Recente relatório do censo populacional sobre a população latina nos Estados Unidos com aproximadamente 50 milhões, desencadeou um debate de que teriam sido a “chave” nas eleições de 2012 do país norte-americano. Há mais latinos do que negros no EUA. Se todos os imigrantes latinos fossem legalizados e com isso, obtivessem o direito ao voto, poderiam decidir qualquer eleição. A perseguição aos imigrantes, sobretudo, de origem latina, tem o sórdido objetivo de diminuir sua influência política. Algo semelhante ao que Faraó intentava, ao ordenar a morte dos infantes hebreus.
Do ponto de vista econômico, uma reforma migratória mais dura equivaleria a dar um tiro no pé. Só em 2009, os brasileiros injetaram mais de 4 bilhões de dólares na economia americana. No ano seguinte, teriam sido mais de 10 bilhões. Não são só os pastores que estão preocupados. O comércio, a indústria hoteleira, e até os parques têm razões de sobre para se preocuparem. Imagine, por exemplo, se os brasileiros, que hoje são responsáveis pelo segundo maior número de visitantes de Orlando, resolvessem boicotar a cidade? Não se esqueçam que a Disney não é exclusividade da Flórida. Além dos parques da Califórnia, também há parques na Europa e Ásia.

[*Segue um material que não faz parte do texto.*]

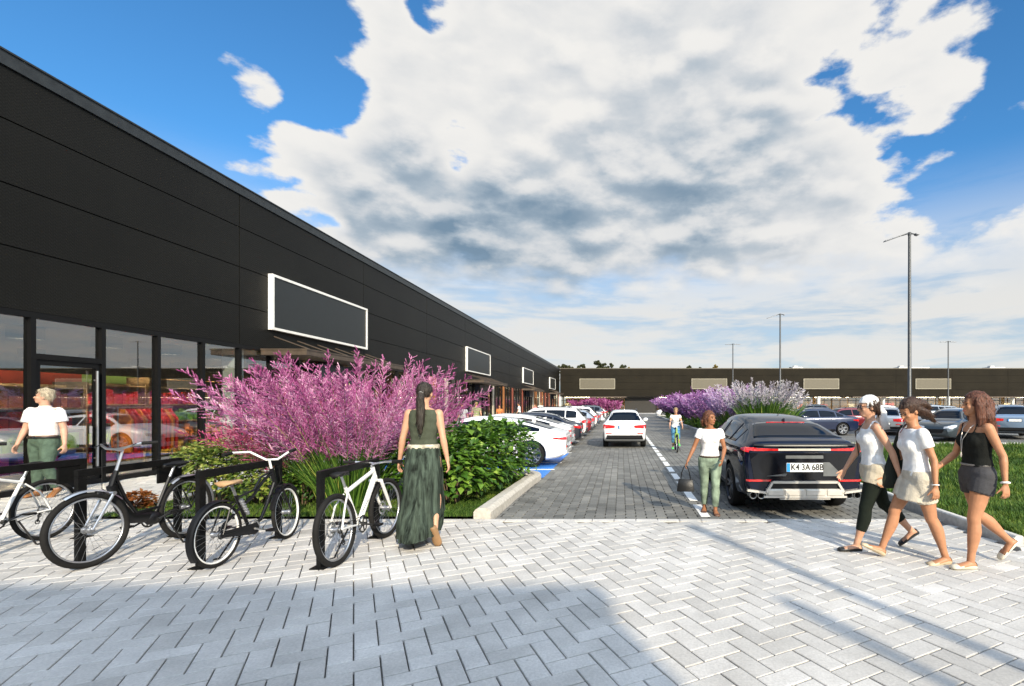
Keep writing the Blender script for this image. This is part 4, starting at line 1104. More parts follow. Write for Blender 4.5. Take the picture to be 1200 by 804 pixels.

Urge que se levante alguém com o cacife profético de Martin Luther King Jr., para conclamar a população latina a unir-se em busca por seus direitos civis. Brasileiros e hispanos estão no mesmo barco. Somos todos latinos, com nossas convergências culturais, e não podemos desperdiçar a oportunidade histórica de lutarmos pelas próximas gerações. Este país ainda será governado por um presidente de origem latina. Quem viver, verá.
* Parte deste texto foi extraído de um artigo que escrevi sobre o mesmo tema em 2010 quando ainda morava nos EUA.